Weekly News Roundup, 6th June 2014

This week's literary highlights, hyperlinked from across the world

All’s fair in lit and war. At the Los Angeles Review of Books, Kayla Williams disputes the assertion that all war literature is written by men, providing a heavy-hitting list of contemporary war literature penned by female authors to prove her point (P.S. Here’s how not to review women’s writing). Here’s North Korea‘s former poet-laureate-turned-defector Jang Jin Sung in conversation about poetry and politics. Twenty-five years after the Tiananmen Square crackdown, artists in China still face imprisonment by engaging in civil (artistic) disobedience (by the way, here’s a great piece commemorating the landmark protest). And finally, remembering slain Iranian-American singer and writer Ali Eskandarian as a punk Beat novelist.

Prize time. Swedish novelist Barbro Lindgren has snagged the (half-eponymous) Astrid Lindgren Prize, awarded to children’s literature (which, as we all know, is at least as valuable as adult literature!). The big-deal Prémio Camões has been awarded to Brazilian writer Alberto da Costa e Silva. And Mundo Cruel: Stories by Puerto Rican author Luis Negrón, translated by Suzanne Jill Levine, has snagged the  Lambda Award for gay general fiction.

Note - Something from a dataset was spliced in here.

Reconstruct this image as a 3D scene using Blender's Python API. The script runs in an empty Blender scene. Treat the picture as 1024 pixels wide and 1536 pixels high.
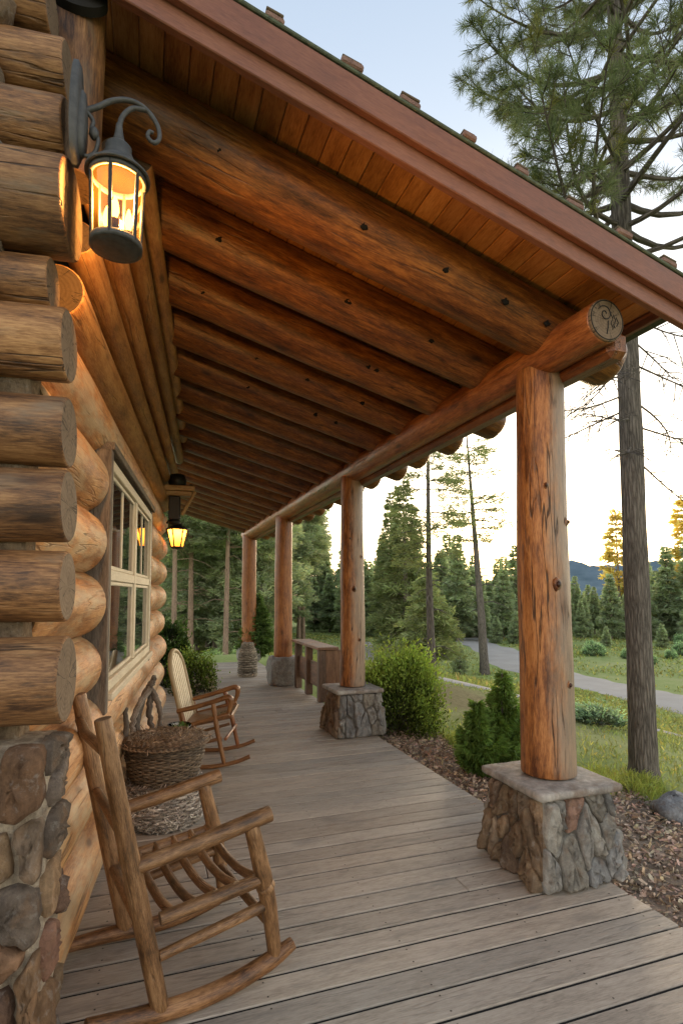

Recommended reading: Asymptote interviewee Anne Carson releases her much-anticipated Albertine Workout, and we’re sweating. Two poets from the Dominican Republic worth reading. Taiwanese author Qiu Miaojin’s final novel, Last Words from Montmartre, finally available in English translation. Meanwhile, in the United Kingdom, Jeremy Paxman asserts that poets must start engaging with real people (what a novel idea!).

Hot tips for polyglots: passivity begets invisibility, and at we’re all about making our translators as visible as possible. Check out the the admirable venting tumblr, The Translator Writes Back (it’s hard to be invisible when you’re complaining!), and then tumble forth on to the British Centre for Literary Translation’s (rather more professional) twenty-fifth anniversary tumblr.

Former Asymptote contributor Brittani Sonnenberg has released a new novel, Home Leave, profiled here in the New Yorker (take a look at Sonnenberg’s April 2012 Asymptote featurette here). Without a doubt, publishing a book is nerve-wracking, but imagine doing it thousands of miles from home: at The Toast, Sonnenberg’s guide to overseas book-launching (“Thanks to your translator, you’re finally speaking flawless German, without screwing up the articles or the declension. For the next ten minutes of your reading, translation will seem like a small miracle, closer to transformation, or transcendence”). The artsy, non-New-York-folk among us (myself included!) might want to get in on the scene with this affordable artist-housing application. But then again, New York isn’t the center of it all, as these nine unconventional writers’ residencies will prove.